A reclamação nasceu de um caso em que, por não ter entendido a decisão ou não ter desejado entender, ele se enganou. Parlamentares não passarão a nomear pessoas para as agências reguladoras, e sim preparar uma lista tríplice, que será submetida ao presidente.
Arroubos contra o Congresso e contra o Judiciário têm sido frequentes nestes seis meses de governo Bolsonaro. A manifestação em seu apoio – e com o seu incentivo – que aconteceu nas ruas em 26 de maio teve em deputados e ministros do Supremo Tribunal Federal os alvos principais.

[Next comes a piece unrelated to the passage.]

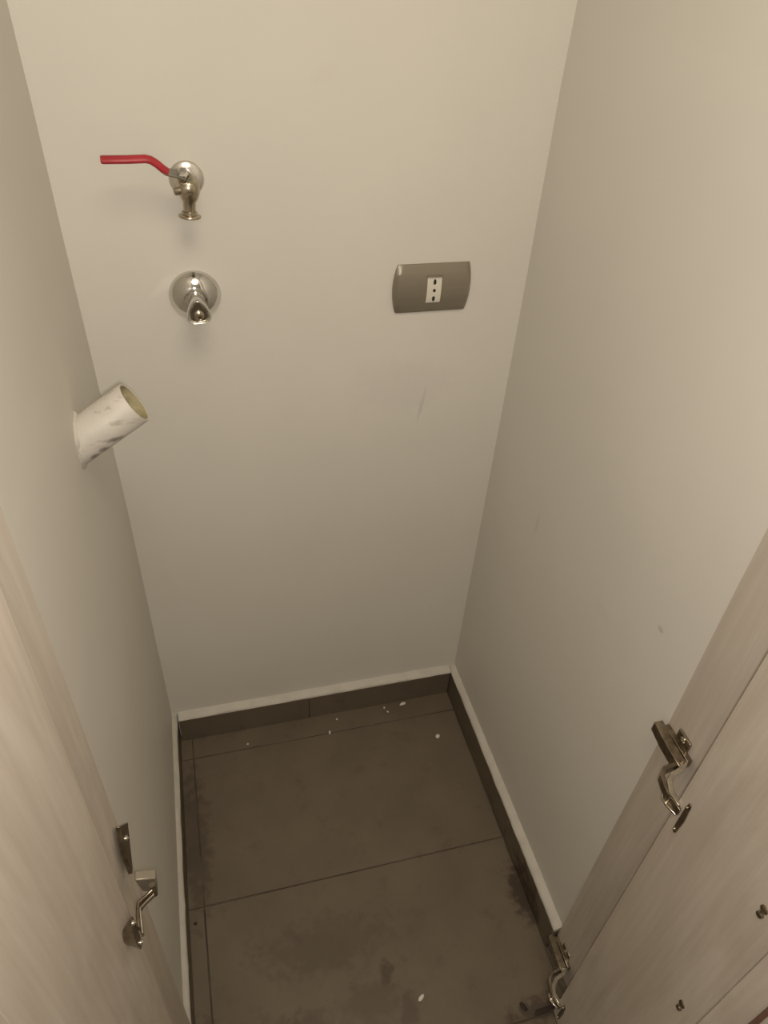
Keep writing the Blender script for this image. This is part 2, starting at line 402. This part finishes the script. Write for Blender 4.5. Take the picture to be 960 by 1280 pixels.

Limites legais, inerentes a uma democracia, incomodam Bolsonaro, um entusiasta da ditadura que vigorou no Brasil de 1964 a 1985. Em janeiro, ele assinou Medida Provisória transferindo da Funai (Fundação Nacional do Índio) para o Ministério da Agricultura a responsabilidade pela demarcação de terras indígenas. Em maio, a Câmara dos Deputados derrubou a decisão e devolveu a missão à Funai. Na quarta 19, o presidente editou nova medida determinando a transferência para a Agricultura. A manobra é inconstitucional, pois não é permitido reeditar MP numa mesma legislatura (a atual já decidiu sobre a questão).
“Quem demarca terra indígena sou eu, não é ministro. Quem manda sou eu nessa questão”, irritou-se ele na quinta 20. Ele estaria certo se vivêssemos sob um regime que despreza regras democráticas, como, por exemplo, o da Venezuela.
Valendo-se apenas da própria caneta, Bolsonaro facilitou a posse e o porte de armas de fogo. Juristas e parlamentares apontaram inconstitucionalidades nas decisões, pois decretos não podem alterar leis – no caso, o Estatuto do Desarmamento. Na terça 18, o Senado derrubou os decretos. A pauta agora segue para a Câmara. Mas Bolsonaro já disse que vai determinar à Polícia Federal que não dificulte o acesso às armas para quem pedir. Não aceita regras que não sejam as desejadas por ele.
O “pacote anticrime” do ministro da Justiça e da Segurança Pública, Sergio Moro, prevê o “excludente de ilicitude”. Na prática, agentes teriam respaldo jurídico para matar durante supostos confrontos. Como o pacote não avança no Congresso e esse item dificilmente passará, Bolsonaro pretende enviar projeto de lei tratando apenas do “excludente de ilicitude”. Separando-o do pacotão, pode ficar mais fácil animar a bancada da bala e a militância belicista para pressionar deputados e senadores.
Em 10 de maio, Bolsonaro afirmou sobre os decretos das armas: “Estamos dentro do limite da lei. Se for inconstitucional, tem que deixar de existir”. A frase mostra o seu jeito de governar: desafia os limites da lei e adota a tática do “se colar, colou”.
A tática é ardilosa porque pode dar numa falsa derrota – ou seja, numa vitória, ainda que parcial. Testam-se as fronteiras inconstitucionais, o Legislativo e o Judiciário reagem (embora nem sempre), joga-se para a militância que os outros dois Poderes não ouvem o “povo” e tenta-se, na base do abafa, obter algum ganho.
Os planos de afrouxar a segurança no trânsito, impulsionar o desmatamento (tarefa do ministro do Meio Ambiente, Ricardo Salles), desmantelar as universidades (diversão do ministro da Educação, Abraham Weintraub), reduzir terras de indígenas e quilombolas, liberar as armas... Nada disso é civilizatório e, provavelmente, não é constitucional. Mas qualquer ganho legal que se conseguir, em meio ao barulho das fake news e da truculência digital, já será útil.
E há os ganhos fora da lei. Desde a vitória de Bolsonaro em outubro de 2018, suas ideias passaram a ser aplicadas por quem se sentiu autorizado. Em novembro passado, como já se noticiou, o desmatamento na Amazônia aumentou 406%, segundo o Instituto do Homem e Meio Ambiente da Amazônia. Ruralistas, grileiros, violadores de parques ecológicos, inconformados com limites de velocidade, policiais assassinos e outras categorias podem ainda não ter o respaldo da lei, mas contam com o apoio entusiasmado do presidente que ajudaram a eleger.